-----Original Message-----On Behalf Of Jiri Kuthan
Sent: Monday, May 30, 2005 5:36 AM
At 03:40 AM 5/30/2005, Java Rockx wrote:
Currently, usrloc is replicated via t_replicate()
using db_mode=writeback.
However, our lazy-load patch would obsolete the need for
t_replicate() because we
have multiple MySQL servers that are
active-active so __all__ replication really occurs at the database
layer rather than the SIP layer.
So this is the point which I am still struggling with. I mean
generally there is a problem
of read-write intenstive UsrLoc operations. We can move it from
SIP to DB. However, whichever
layer we choose to solve the problem, it takes careful
dimensioning. Otherwise the
replication mechanism may cause peformance problems.

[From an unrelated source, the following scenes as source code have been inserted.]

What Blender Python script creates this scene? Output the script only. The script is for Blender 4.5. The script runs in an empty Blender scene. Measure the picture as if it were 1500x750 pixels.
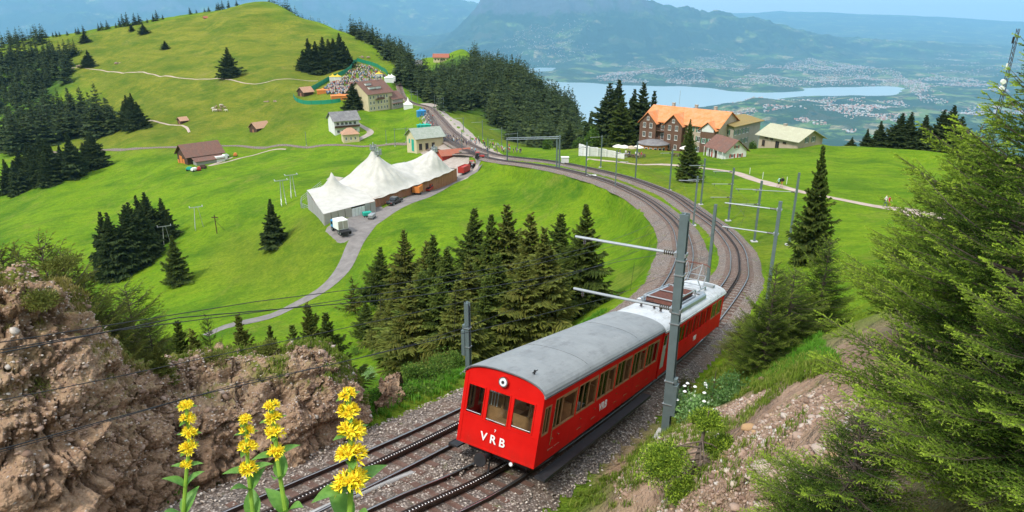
import bpy, math, random, numpy as np
from mathutils import Vector, Matrix
R_=math.radians; rng=np.random.default_rng(7); random.seed(7)
C=bpy.context.scene.collection; SC=bpy.context.scene
# ---------------------------------------------------------------- camera
FPX=1000.0; YH=12.0; TH=math.atan((375-YH)/FPX); CT,ST=math.cos(TH),math.sin(TH)
cam=bpy.data.objects.new('camera',bpy.data.cameras.new('camera')); C.objects.link(cam)
cam.data.sensor_width=36; cam.data.lens=36*FPX/1500; cam.data.clip_start=.1; cam.data.clip_end=200000
cam.location=(0,0,0); cam.rotation_euler=(math.pi/2-TH,0,0); SC.camera=cam
# ---------------------------------------------------------------- light
w=bpy.data.worlds.new('World'); SC.world=w; w.use_nodes=True
SUN_EL,SUN_AZ=R_(52),R_(-138)      # azimuth from +Y towards +X : sun stands to the left
wn=w.node_tree.nodes; wl=w.node_tree.links; wn.clear()
sky=wn.new('ShaderNodeTexSky'); sky.sky_type='NISHITA'; sky.sun_disc=False
sky.sun_elevation=SUN_EL; sky.sun_rotation=SUN_AZ; sky.altitude=1700; sky.air_density=1.0; sky.dust_density=2.0
mixw=wn.new('ShaderNodeMix'); mixw.data_type='RGBA'; mixw.inputs[0].default_value=.55   # thin even veil of high cloud
mixw.inputs[7].default_value=(10.5,11,11.4,1)
bg=wn.new('ShaderNodeBackground'); bg.inputs[1].default_value=.15
wo=wn.new('ShaderNodeOutputWorld')
wl.new(sky.outputs[0],mixw.inputs[6]); wl.new(mixw.outputs[2],bg.inputs[0]); wl.new(bg.outputs[0],wo.inputs[0])
sd=bpy.data.lights.new('sun','SUN'); sd.energy=3.0; sd.angle=R_(9); sd.color=(1,.955,.88)
so=bpy.data.objects.new('sun',sd); C.objects.link(so)
sv=Vector((math.sin(SUN_AZ)*math.cos(SUN_EL),math.cos(SUN_AZ)*math.cos(SUN_EL),math.sin(SUN_EL)))
so.rotation_euler=sv.to_track_quat('Z','Y').to_euler(); so.location=sv*50
SC.view_settings.view_transform='Standard'; SC.view_settings.look='None'; SC.view_settings.exposure=.46; SC.view_settings.gamma=1
SC.cycles.volume_bounces=0; SC.cycles.max_bounces=6; SC.cycles.transparent_max_bounces=12
SC.cycles.volume_step_rate=1; SC.cycles.use_denoising=True
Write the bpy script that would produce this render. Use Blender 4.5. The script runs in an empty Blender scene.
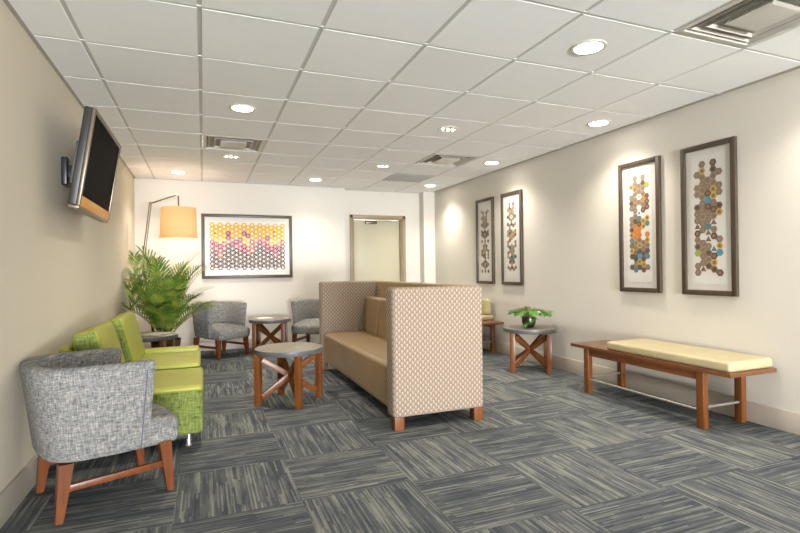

What Mysql setup are you exactly using? Cluster? Master/slave replication?
Otherwise I think that the cache policy "load-on-demand" makes sense.
If pure DB replication is used, what would happen in the following scenario:
A given user receives multiple calls such that more than 1 physical SER
server has userloc
cache populated.
The user then phsyically moves or changes return contact registration
information and re-registers.
It seems that the specific SER server that handled the registration would
update cache and the
backend DB would be updated. But any attempt to contact the user through a
SER server that has
not yet expired the old cache info would fail.